Tell your son to grow up, go into treatment and not come around until he recognizes that he needs help and gets it. Even then, be careful, a little at a time!!

Good luck
Love and peace
Mom of 5
 
No, you are not doing anything wrong, and I would not let this violent alcoholic into the house with you and your grandchildren. As he is, he is dangerous and should not be allowed into the house where he could hurt you or steal your belongings to pay for his addiction.

The family should remain united and tell him that you will welcome him after he is in an alcohol rehab program-- even AA-- and is sober and holding a job.

Give him numbers to treatment centers, AA, homeless shelters, Catholic Charities, your parish priest, etc, but do not let him worm his way into your house as he is.

And, of course, pray is powerful, so keep praying he will get help.
 
I don’t think you are doing anything wrong, I think your prayers are hitting the mark and maybe there is a bit of a back lash .
Keep going that’s all I can say.
God bless you.
 
letting him live with you and endanger the rest of the family would be wrong. enabling him by making excuses to his employer, giving him money for booze, letting him sleep off hangovers at your house, that would be wrong.

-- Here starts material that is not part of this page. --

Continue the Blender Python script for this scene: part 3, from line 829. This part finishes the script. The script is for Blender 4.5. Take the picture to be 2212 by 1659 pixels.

He will not change unless and until he hits bottom. I have an MA in living with alcoholics. You won’t change them but they will change you in lots of ugly ways if you let them. Kick him out now.
 
You are not wrong in not letting him stay at your house. I agree that until he hits rock bottom, he will not be forced to see that he has a drinking problem. I have a cousin who is a drug addict and he would go home to my aunt and uncle. My aunt did not like that he would bring prostitutes home and her other two daughters see this. She talked with her husband to kick her son out, but the father did not want to do that so she and her two daughters moved out. They left the house with her husband and son who continued to bring unpleasant people home. The father allowed this for he said he felt quilty on how they raised him. This has been going on, the drug addiction, for years and years. It all started when he was 12 yr. old. He is now 33 years old and not living with the dad anymore, but homeless on the streets. He is still a drug addict. He also has been in prison three times for drug related crimes. It is very sad and he is my special cousin that I lift to the Lord every day. He is now homeless and I hope that this will soon help him see he has an addiction problem. He has not been homeless long enough. My dh’s brother is also an alcoholic and he was homeless and that is what it took for him to see that he had a problem. He is now a recovering alcoholic and has been sober for 4 years. Let him hit rock bottom and keep praying for him and I will pray for him also.